From a local commission to a global fixture, The Hague’s Rewire festival has built its identity on a commitment to sonic diversity.
It began with a job loss. In 2009, Bronne Keesmaat was programming audiovisual events for a visual arts space in The Hague. After two successful Wired Festivals, the space lost its funding and Keesmaat found himself out of work. Two years later, still in his mid twenties, he started his own non profit and booked the first Rewire festival.
That first edition in 2011 balanced visual art with music, featuring international names like Andy Stott, Hype Williams, and a then peaking Washed Out. The visual emphasis didn’t last, but the foundational idea did. Rewire became an annual event in The Hague, missing only 2020, and its programming grew into a distinct proposition.

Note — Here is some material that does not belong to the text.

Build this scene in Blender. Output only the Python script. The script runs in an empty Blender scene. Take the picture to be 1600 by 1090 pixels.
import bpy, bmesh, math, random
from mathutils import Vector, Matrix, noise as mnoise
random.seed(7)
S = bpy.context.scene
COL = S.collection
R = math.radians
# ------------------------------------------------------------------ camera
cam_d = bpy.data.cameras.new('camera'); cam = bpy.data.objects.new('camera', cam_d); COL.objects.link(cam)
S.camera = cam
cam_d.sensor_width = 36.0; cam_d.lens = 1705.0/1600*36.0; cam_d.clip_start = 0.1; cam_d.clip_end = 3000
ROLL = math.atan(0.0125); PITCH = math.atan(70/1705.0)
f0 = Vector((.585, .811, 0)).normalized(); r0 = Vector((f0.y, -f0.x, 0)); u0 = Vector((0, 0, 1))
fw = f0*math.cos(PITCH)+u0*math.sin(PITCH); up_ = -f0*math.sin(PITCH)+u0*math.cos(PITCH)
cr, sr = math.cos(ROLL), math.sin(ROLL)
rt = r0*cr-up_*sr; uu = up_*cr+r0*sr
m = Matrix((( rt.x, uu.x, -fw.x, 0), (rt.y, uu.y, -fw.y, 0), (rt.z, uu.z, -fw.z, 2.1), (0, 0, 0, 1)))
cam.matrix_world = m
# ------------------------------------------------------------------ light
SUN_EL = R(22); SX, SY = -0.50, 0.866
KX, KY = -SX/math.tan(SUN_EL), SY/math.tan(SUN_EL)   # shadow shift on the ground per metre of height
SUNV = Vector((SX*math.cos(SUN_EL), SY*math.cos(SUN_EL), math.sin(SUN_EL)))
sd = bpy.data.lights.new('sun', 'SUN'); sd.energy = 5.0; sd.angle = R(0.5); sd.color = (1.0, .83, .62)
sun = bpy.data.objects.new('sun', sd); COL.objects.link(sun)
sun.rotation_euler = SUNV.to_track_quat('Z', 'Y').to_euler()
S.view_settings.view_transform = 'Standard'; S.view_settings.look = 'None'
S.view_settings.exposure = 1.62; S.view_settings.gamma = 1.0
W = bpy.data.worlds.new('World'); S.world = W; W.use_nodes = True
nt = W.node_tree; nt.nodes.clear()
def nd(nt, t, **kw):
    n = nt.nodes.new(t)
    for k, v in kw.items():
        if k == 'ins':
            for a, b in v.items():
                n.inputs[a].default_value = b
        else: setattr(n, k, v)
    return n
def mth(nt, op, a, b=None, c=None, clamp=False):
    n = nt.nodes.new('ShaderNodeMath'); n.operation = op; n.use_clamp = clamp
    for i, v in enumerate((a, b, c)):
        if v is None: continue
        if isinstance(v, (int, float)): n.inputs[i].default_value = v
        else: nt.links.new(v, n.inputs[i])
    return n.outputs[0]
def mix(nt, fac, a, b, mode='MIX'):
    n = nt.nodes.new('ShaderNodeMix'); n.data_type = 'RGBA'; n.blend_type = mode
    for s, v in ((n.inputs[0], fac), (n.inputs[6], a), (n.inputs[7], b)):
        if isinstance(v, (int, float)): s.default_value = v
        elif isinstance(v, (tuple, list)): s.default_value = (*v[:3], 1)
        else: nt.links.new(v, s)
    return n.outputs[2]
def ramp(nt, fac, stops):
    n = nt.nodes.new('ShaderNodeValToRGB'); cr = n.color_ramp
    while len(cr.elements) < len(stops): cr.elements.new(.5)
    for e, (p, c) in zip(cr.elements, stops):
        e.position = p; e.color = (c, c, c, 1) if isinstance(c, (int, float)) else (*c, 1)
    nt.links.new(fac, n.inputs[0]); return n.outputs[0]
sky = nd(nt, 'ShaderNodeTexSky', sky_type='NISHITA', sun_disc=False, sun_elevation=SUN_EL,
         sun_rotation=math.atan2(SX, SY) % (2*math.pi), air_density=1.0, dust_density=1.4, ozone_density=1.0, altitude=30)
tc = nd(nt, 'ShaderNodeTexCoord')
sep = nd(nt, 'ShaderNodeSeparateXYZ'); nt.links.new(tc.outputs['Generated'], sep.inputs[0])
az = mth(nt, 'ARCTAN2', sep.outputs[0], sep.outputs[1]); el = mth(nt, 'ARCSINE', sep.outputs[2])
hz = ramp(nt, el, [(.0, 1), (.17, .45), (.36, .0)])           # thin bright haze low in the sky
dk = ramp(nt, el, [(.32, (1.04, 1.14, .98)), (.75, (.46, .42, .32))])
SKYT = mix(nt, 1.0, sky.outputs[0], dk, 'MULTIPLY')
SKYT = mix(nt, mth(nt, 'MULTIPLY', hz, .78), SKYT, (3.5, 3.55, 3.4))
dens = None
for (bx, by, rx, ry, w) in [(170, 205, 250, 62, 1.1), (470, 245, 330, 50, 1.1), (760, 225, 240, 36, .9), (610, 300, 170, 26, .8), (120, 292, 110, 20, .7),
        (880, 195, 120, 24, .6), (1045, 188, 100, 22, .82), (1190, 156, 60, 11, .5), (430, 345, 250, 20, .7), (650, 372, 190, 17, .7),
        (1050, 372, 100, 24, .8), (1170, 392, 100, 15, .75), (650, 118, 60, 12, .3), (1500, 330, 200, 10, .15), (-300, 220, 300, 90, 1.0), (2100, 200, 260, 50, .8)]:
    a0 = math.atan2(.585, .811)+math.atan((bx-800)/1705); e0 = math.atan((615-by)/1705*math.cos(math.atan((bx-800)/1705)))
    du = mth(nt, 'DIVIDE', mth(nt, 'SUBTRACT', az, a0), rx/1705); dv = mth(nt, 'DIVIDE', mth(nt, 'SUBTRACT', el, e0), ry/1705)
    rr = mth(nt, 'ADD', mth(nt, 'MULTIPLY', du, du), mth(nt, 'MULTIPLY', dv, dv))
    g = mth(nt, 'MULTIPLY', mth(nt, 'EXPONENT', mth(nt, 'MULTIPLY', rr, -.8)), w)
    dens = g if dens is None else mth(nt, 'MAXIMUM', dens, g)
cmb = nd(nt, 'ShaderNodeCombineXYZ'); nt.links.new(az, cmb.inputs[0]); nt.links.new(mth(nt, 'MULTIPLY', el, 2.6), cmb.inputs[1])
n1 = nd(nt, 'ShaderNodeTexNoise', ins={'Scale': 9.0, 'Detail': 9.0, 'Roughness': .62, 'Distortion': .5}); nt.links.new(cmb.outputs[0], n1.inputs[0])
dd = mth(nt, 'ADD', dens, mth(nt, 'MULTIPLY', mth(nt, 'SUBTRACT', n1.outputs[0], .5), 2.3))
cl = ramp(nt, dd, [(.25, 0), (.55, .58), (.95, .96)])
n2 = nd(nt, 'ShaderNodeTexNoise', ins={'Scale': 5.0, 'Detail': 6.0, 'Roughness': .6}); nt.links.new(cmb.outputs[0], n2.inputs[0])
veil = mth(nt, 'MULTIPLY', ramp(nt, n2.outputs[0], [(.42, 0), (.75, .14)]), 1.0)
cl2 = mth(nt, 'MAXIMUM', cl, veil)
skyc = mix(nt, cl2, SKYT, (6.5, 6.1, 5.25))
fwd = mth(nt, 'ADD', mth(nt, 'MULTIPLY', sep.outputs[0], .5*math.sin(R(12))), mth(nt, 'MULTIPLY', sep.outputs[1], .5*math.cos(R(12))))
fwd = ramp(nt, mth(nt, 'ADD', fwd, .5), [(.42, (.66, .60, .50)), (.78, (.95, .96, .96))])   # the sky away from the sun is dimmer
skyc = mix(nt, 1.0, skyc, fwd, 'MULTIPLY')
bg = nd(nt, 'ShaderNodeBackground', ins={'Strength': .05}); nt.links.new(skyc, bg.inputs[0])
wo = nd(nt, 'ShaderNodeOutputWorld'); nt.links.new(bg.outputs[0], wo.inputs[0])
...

Keesmaat’s initial local focus shifted outward, but not toward a single scene or sound. The festival’s identity formed around a deliberate breadth. It is a place where fractured club rhythms, avant garde composition, and exploratory pop might share a weekend, and often share audiences. This isn’t eclecticism for its own sake. It reflects a belief that these sounds exist in conversation, that a listener interested in spatial audio works might also be drawn to a left field rap set.
The practical result is a lineup that resists easy categorization. In a single edition you could find the dense electronics of Caterina Barbieri, the vocal manipulations of Joan La Barbara, and the genre fluid productions of Klein. The venues themselves, spread across The Hague’s city center, reinforce this. A church hosts acoustic resonance, a theatre stages performance art, and a club space holds the late night pulse. The experience is fragmented by design, asking attendees to move between sonic worlds and architectural contexts.
This approach requires a specific kind of trust from an audience. It avoids the comfort of a curated niche. Instead, it proposes that the value of a festival lies in its capacity to frame contrasts. The tension between a hushed ambient set and a percussive live coding session becomes part of the point. Keesmaat has spoken about trying to learn from the museum model, where diverse works are presented under one conceptual roof. At Rewire, the roof is the city itself, and the concept is a wide angled view on what contemporary music can be.
In an era where many festivals brand themselves with a tightly defined aesthetic, Rewire’s continued commitment to spectrum feels almost countercultural. It doesn’t chase a singular vibe. It builds a temporary institution where discovery is structured, not accidental. The through line isn’t a genre, but a quality of attention. It assumes an audience willing to engage with challenging material, to follow a thread from composed abstraction to bodily rhythm.
After fifteen years, the festival’s legacy is this cultivated space. It moved from a reaction to a lost job to a sustained editorial voice. Its location in The Hague, a political capital with a quieter cultural profile than Amsterdam, feels fitting. The event imports a global array of sounds into a context without a dominant musical identity, creating its own focused microclimate. Rewire doesn’t just book artists. It constructs a particular kind of listening environment, one that privileges range over unity, and the long view over the immediate trend.